From the listing below, pull each line that includes "script".
** Start of Raw data **
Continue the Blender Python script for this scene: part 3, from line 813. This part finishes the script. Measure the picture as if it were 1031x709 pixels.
** End of Raw data **
** Start of Raw data **
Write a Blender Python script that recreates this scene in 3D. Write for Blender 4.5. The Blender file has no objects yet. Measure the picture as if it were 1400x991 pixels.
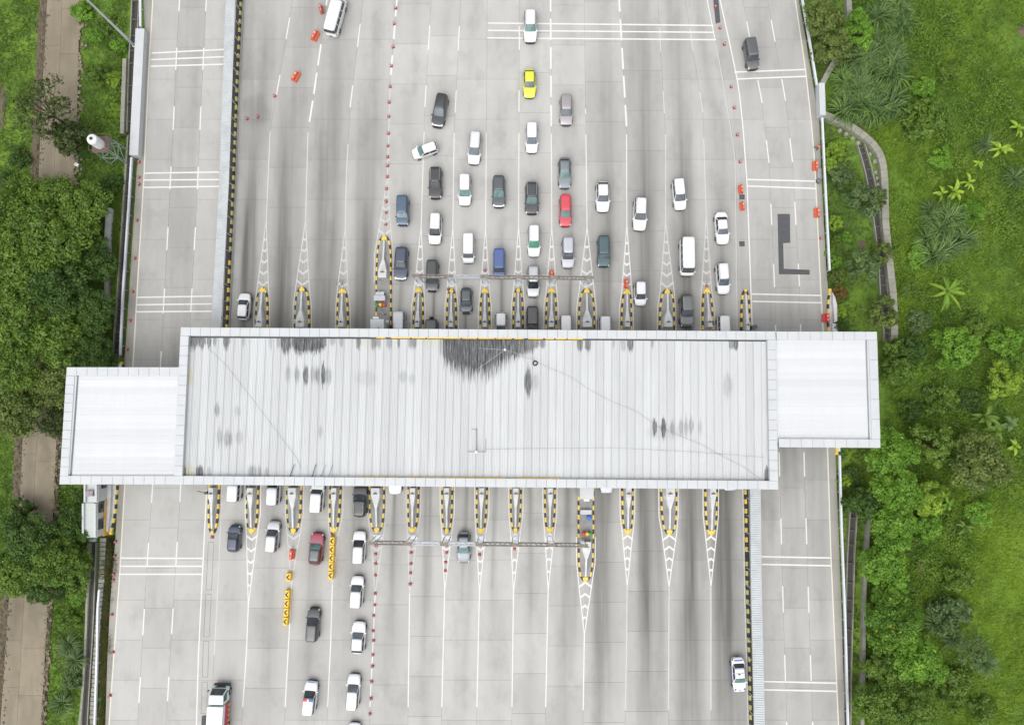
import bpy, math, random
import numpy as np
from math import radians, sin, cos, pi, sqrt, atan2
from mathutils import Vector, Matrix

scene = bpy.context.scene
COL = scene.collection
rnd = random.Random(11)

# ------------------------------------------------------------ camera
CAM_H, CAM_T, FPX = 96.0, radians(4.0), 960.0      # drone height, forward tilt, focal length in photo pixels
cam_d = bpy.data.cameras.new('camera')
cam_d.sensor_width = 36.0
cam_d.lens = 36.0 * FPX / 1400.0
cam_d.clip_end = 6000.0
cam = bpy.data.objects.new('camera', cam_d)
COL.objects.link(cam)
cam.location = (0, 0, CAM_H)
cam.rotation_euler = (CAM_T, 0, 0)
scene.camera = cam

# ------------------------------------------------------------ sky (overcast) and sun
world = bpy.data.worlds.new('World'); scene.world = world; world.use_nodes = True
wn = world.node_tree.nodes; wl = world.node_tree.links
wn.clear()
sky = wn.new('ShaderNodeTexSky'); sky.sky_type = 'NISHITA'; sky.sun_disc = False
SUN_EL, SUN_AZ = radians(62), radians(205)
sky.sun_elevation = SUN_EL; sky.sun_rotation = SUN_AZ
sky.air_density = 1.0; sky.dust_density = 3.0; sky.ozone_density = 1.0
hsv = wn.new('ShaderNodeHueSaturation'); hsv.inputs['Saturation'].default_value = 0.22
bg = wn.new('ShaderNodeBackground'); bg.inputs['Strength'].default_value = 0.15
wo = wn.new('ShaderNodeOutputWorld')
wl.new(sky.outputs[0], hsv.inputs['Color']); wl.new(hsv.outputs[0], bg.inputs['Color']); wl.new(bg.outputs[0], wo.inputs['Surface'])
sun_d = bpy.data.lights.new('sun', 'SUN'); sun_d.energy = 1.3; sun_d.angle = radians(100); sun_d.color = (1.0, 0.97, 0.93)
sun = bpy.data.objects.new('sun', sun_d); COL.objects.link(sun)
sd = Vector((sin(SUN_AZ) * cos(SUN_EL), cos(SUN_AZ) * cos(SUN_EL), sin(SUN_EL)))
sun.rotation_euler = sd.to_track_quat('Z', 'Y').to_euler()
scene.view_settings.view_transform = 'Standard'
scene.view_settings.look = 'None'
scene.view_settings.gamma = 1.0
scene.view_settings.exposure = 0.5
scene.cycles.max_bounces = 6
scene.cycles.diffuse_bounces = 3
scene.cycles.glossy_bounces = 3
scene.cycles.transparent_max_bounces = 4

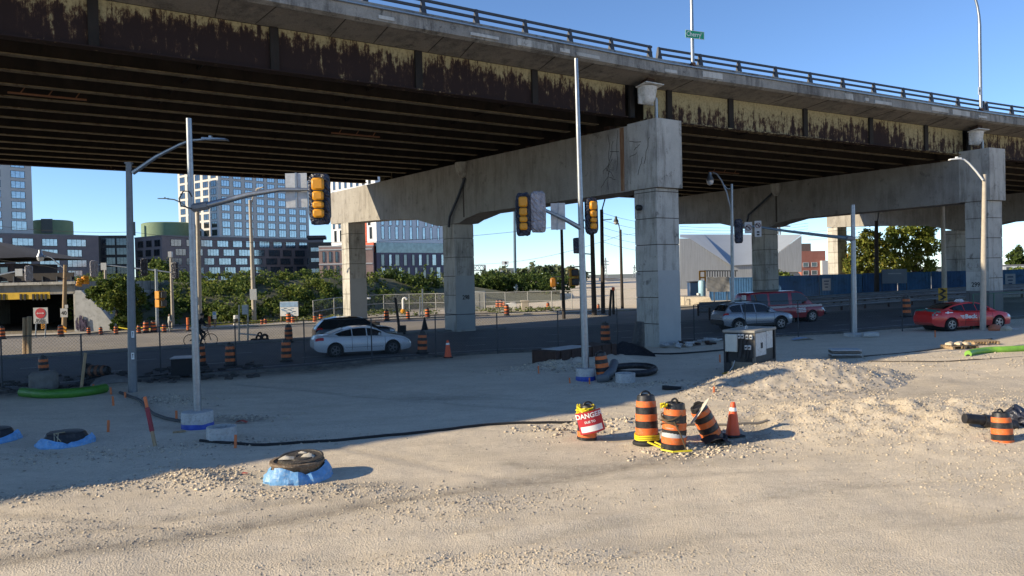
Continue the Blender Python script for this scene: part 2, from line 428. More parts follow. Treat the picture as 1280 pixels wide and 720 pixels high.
** End of Raw data **
● Solution:
Continue the Blender Python script for this scene: part 3, from line 813. This part finishes the script. Measure the picture as if it were 1031x709 pixels.
Write a Blender Python script that recreates this scene in 3D. Write for Blender 4.5. The Blender file has no objects yet. Measure the picture as if it were 1400x991 pixels.
Continue the Blender Python script for this scene: part 2, from line 428. More parts follow. Treat the picture as 1280 pixels wide and 720 pixels high.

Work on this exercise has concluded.